パラノイドパーク

paranoidpark公式サイト。ブレイク・ネルソン原作、ガス・ヴァン・サント監督、ゲイブ・ネヴァンス、テイラー・モンセン、ジェイク・ミラー、ローレン・マッキニー、ダン・リウ。日本ではまず有り得ない現場の切断死体写真を捜査官が高校生の前で見せる。子供の頃に見た電車に轢かれたばかりのはらわたむき出しの生々しいガマガエルの切断死体を思い出す。
当時のことを思い起こすと、アレックス(ゲイブ・ネヴァンス)は人を殺してしまったことにショックを受けたのか、殺してしまった人間の死体にショックを受けたのか、どっちのショックが大きいのか分からなくなる。
そのショッキングな死体を見てしまったことは、大袈裟に言えば「世界の秘密」をのぞいたのに等しい。それこそが「僕らのちっぽけな問題とは別の次元のもっと大きな何かが世の中にはたくさんある」の「何か」だろう。16歳にとって、単純な、あからさまな、脚色も何もない現実を目の当たりにすることほどショックなことはないだろう。そのことに比べれば、新聞の見出しに収まってしまう、社会的文脈に収まってしまう「傷害致死」も、ショッキングではあっても相対的に小さな秘密でしかないだろう。
イラク戦争の問題がメイシー(ローレン・マッキニー)との会話で出るが、それも社会的文脈としての政治的問題とするなら「別の次元」とは言い難い。恐らく少女にとっては政治問題であっても、アレックスにとっては、もはや社会的文脈を超えた「別次元」の「何か」なのだ。あの死体現場のようなことが日常的に見られる場所として想像すること。殺すことと殺されること、死ぬことと死なすこと、それが機械仕掛けのように淡々と何事もなく起きている世界。

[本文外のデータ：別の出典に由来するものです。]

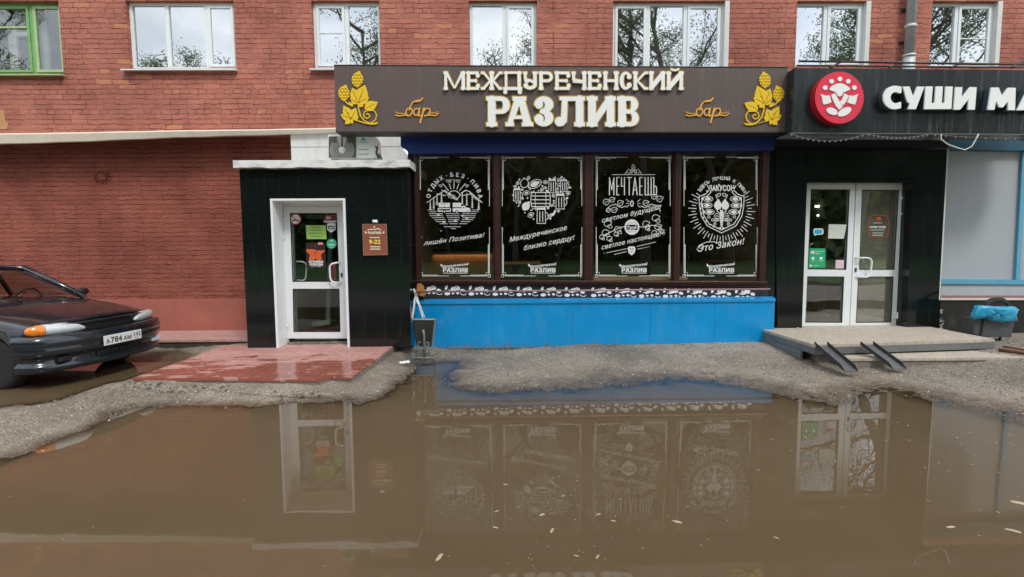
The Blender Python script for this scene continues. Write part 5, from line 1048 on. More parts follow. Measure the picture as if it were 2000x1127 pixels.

それとある意味対比的に表現されているのが、アレックスのガールフレンド、ジェニファー(テイラー・モンセン)の処女喪失告白のあっけらかん加減。女性は現実的で強い。アレックスが無関心になるのは同じ初体験でも「別次元」のものを見てしまったからだろう。
当たり前の、あからさまな現実をそのまんま見てしまうことが一番恐ろしい。それは、「ゼア・ウィル・ビー・ブラッド」の主人公名プレインヴューPlainviewに通じているように見える。想像を膨らませれば、アレックスはプレインヴューの少年版と言えなくもない。彼は真実を書き綴ったメモを燃やしてしまう。
スケートボードから貨車飛び乗りへの移行は自然に理解できる。貨車飛び乗りは、スケボーの拡大版だ。閉じられたパラノイドパークから無限に外部に開放されたグランドスケボーに乗った途端、別次元の世界に遭遇してしまうのは象徴的だ。
ツッコミドコロは、なぜ同じところを走っているのに一方の列車が飛び乗れるくらいノロノロ運転で、もう一方の列車が猛スピードで走っているのかとか、あることはあるけれど、気にするほどのものではない。
パラノイドパークのモデルになったアメリカ・ポートランドBurnside Skateparkはスケートボーダーの聖地らしい。映画でもあったようにスケボーオタが、映画冒頭に出て来る美しいバーンサイドブリッジの下に勝手に作ったという。いまや市も公認とか。出演者のほとんどは監督が「マイスペース」を使って公募したアマチュアという。